Al igual que Minsky, los padres del aprendizaje profundo también plantean hoy sus dudas sobre las actuales IAs
Hinton, tras hacer que la IA avanzara en este camino, desconfía también, sin embargo, de cómo se está asentando. En concreto, Hinton cree que el método denominado propagación hacia atrás de errores o retropropagación (del inglés backpropagation), y en el que se basan la mayoría de software actuales más potentes, no es el camino para encontrar una IA realmente avanzada y útil.
En la propagación posterior se usan etiquetas para representar, por ejemplo, una foto o un dato dentro de una capa neuronal que imita al funcionamiento del cerebro. Estas se van ajustando, capa por capa, hasta que la red pueda realizar una función inteligente con la menor cantidad de errores posibles.

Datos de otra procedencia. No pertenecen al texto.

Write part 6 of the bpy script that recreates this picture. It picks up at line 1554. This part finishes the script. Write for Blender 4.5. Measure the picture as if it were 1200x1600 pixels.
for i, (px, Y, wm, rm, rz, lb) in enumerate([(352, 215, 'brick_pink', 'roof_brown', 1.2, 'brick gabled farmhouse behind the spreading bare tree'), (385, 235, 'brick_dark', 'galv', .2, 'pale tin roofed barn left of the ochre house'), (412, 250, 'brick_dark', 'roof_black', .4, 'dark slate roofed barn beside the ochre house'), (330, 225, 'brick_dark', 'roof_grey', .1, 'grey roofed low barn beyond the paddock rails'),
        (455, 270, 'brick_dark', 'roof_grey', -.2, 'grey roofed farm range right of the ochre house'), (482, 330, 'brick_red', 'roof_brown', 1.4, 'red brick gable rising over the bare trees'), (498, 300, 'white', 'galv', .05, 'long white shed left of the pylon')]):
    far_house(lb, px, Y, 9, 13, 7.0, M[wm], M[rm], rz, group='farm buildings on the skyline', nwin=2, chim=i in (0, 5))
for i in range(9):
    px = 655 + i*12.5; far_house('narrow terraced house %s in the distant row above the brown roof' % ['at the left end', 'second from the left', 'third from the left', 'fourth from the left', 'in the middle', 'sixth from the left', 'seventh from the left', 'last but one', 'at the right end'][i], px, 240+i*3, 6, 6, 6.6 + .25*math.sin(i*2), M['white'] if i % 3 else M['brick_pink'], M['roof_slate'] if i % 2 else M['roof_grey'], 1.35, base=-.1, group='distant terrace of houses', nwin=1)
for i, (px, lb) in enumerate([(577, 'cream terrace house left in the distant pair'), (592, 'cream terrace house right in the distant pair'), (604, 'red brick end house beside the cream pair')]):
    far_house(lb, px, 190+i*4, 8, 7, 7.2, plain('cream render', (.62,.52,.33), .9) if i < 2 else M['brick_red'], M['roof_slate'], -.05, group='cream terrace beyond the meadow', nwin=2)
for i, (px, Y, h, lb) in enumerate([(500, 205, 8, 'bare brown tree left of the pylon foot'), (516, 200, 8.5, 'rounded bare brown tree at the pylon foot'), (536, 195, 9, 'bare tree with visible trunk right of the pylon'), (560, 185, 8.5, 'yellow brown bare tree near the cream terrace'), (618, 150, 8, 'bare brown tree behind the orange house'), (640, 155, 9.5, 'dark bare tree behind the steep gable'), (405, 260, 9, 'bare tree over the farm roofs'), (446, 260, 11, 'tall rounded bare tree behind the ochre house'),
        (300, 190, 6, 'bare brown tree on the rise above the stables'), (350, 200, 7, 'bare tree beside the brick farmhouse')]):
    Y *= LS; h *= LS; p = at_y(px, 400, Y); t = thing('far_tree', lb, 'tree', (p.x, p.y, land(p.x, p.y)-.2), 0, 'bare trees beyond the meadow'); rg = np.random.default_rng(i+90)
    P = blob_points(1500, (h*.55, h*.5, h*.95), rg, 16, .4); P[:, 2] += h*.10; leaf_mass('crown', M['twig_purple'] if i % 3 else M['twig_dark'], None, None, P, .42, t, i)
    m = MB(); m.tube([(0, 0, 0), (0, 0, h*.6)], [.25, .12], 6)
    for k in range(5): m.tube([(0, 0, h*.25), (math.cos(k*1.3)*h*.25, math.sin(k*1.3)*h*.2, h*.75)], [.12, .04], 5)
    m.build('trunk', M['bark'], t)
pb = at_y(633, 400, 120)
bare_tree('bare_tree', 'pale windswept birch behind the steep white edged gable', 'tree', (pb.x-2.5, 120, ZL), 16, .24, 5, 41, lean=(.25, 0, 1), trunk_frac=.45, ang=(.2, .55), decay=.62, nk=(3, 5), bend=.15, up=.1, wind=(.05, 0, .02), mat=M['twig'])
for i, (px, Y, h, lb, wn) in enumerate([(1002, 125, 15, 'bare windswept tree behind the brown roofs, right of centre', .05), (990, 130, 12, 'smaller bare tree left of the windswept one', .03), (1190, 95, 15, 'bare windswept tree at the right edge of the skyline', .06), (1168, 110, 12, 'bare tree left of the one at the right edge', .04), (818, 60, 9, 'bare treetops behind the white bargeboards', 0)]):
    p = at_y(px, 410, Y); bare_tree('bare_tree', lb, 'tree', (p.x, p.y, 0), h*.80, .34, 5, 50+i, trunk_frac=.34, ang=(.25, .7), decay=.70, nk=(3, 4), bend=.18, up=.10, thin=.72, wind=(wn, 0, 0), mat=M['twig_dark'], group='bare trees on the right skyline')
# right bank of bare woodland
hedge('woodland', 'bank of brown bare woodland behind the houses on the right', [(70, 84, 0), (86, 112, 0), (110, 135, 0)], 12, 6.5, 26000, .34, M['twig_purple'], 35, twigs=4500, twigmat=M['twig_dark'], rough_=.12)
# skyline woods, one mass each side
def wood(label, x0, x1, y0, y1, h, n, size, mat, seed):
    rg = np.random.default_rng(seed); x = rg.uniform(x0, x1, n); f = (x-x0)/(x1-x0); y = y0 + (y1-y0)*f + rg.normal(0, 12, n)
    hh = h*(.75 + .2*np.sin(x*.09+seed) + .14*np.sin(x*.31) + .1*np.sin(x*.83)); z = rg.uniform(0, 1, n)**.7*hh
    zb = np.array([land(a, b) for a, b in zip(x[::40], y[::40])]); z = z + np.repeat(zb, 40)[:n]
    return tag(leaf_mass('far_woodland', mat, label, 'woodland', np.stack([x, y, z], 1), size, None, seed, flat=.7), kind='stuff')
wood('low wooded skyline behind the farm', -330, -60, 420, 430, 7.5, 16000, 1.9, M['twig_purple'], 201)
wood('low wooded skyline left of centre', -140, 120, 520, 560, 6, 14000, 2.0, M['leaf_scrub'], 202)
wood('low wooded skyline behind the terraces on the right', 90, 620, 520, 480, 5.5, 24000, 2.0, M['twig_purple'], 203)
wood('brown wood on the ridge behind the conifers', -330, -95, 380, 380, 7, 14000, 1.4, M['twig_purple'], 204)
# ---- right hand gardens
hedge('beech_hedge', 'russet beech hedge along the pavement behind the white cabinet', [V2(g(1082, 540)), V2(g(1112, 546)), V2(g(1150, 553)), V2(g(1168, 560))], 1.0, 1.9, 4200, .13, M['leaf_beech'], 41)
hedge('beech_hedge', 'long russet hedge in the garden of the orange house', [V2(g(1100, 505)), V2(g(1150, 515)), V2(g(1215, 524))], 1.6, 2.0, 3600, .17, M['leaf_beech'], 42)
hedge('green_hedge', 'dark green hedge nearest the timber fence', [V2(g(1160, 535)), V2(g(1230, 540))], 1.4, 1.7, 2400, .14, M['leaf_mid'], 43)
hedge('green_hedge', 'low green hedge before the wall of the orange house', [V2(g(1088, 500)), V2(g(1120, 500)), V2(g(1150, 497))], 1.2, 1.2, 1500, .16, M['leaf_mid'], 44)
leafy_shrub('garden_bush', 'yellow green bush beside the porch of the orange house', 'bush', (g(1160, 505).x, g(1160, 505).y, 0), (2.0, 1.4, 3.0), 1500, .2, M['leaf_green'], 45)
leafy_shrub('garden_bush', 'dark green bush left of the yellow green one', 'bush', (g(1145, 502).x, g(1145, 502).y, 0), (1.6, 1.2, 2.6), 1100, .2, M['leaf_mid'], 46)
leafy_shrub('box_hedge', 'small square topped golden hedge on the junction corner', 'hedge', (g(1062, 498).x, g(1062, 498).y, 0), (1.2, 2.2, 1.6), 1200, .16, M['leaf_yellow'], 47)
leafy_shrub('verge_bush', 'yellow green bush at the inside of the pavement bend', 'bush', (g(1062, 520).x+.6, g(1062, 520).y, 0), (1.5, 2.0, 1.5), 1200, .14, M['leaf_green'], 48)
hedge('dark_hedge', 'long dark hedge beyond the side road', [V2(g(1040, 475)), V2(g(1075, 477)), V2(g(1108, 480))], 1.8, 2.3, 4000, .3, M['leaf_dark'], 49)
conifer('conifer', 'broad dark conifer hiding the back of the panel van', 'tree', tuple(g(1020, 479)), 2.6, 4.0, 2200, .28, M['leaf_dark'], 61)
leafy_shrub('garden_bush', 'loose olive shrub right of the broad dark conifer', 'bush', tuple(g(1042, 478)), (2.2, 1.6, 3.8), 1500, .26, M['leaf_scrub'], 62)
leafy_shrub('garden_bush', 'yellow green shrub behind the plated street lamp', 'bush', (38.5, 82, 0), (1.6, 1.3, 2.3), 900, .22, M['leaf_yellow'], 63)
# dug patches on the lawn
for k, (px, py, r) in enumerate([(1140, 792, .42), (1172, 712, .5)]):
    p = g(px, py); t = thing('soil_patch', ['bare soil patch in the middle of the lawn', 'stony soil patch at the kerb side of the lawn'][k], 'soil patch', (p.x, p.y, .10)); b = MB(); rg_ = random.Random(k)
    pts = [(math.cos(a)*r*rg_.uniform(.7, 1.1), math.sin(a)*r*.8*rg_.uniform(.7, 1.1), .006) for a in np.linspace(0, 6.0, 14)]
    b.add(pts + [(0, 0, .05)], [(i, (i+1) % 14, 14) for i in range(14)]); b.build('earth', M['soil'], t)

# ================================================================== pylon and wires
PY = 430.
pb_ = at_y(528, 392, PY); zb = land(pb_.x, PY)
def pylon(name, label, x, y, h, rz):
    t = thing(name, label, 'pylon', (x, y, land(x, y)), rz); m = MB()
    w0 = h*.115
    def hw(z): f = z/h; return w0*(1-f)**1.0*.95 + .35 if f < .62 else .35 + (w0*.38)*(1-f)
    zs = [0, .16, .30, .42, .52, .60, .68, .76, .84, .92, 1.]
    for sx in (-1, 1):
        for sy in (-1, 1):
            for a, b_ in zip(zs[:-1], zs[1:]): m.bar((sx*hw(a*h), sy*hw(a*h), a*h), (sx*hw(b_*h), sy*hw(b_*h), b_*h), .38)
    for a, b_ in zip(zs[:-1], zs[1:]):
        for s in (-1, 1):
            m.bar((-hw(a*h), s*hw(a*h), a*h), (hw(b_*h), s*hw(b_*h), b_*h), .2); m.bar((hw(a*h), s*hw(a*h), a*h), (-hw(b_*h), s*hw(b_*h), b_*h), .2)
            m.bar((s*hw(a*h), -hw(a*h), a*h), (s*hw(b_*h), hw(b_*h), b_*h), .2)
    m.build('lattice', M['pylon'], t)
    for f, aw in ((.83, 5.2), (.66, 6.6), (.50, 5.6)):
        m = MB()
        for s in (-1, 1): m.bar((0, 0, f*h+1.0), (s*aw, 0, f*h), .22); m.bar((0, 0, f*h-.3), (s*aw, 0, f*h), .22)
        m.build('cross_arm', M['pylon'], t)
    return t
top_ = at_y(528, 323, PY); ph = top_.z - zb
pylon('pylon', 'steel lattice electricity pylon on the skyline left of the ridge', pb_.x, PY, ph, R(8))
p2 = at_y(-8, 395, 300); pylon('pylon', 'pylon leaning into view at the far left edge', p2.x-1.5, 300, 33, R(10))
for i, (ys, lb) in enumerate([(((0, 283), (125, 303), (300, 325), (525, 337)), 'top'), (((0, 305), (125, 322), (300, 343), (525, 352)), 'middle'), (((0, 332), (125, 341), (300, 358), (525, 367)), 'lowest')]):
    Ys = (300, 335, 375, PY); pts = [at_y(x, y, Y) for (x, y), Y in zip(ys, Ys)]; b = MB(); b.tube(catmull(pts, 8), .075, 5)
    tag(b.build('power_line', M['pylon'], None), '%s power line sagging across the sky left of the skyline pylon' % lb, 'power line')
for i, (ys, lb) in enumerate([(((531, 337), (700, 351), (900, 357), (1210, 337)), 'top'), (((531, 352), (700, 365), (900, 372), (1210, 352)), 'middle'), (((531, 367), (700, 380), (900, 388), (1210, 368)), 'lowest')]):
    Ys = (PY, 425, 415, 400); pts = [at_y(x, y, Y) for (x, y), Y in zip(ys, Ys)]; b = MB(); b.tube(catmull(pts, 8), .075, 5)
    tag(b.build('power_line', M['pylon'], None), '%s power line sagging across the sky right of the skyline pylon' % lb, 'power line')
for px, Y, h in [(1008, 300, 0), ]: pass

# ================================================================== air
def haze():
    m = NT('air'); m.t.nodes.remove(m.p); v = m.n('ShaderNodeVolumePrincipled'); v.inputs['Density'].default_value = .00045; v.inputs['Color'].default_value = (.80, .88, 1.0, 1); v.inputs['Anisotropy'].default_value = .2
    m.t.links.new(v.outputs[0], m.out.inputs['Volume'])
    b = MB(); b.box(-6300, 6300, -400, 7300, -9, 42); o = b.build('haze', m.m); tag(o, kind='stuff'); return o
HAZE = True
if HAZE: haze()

Pero Hinton sugirió que, para llegar a donde las redes neuronales puedan volverse inteligentes por sí mismas, “habrá que deshacerse de la propagación posterior. No creo que sea así cómo funciona el cerebro. Claramente no necesitamos todos los datos etiquetados”, dijo en una entrevista con Axios, lo que le lleva a creer que llegará un momento en el que haya que casi “empezar de nuevo con todas las IAs”.
Su nombre no es el único de la segunda hornada de impulsores de la IA que después han planteado sus dudas, tanto tecnológicas como éticas. Hinton recibió en 2018 el premio Turing por sus avances junto con el citado Yann LeCun y Yoshua Bengio, ambos franceses. Este último, a pesar de que sus investigaciones han servido para empresas como Google o Facebook, ha sido el único del trío que ha realizado toda su carrera en la academia, donde elevó sus recelos ante un posible mal uso futuro de esta tecnología.
A finales de 2017, Bengio presentó la denominada Declaración de Montreal (por la Universidad en la que ha sentado cátedra): un conjunto de pautas éticas para la IA donde advierte de los problemas que podrían conllevar sus abusos.
En una entrevista con Nature advertía de que “Mucho de lo que más preocupa con la IA no sucede a plena luz del día. Está sucediendo en laboratorios militares, en organizaciones de seguridad, en empresas privadas que prestan servicios a gobiernos o la policía”.
La Declaración de Montreal de Bengio es hoy reconocida como la primera y más sólida propuesta de acuerdo para prevenir que la IA pueda promover ataques contra la privacidad, la desigualdad o la violencia contra otros estados u organizaciones. Pero, a pesar de haber reunido al apoyo de centenares de empresas y universidades, ninguna de las grandes tecnológicas aparece todavía en su lista de firmantes.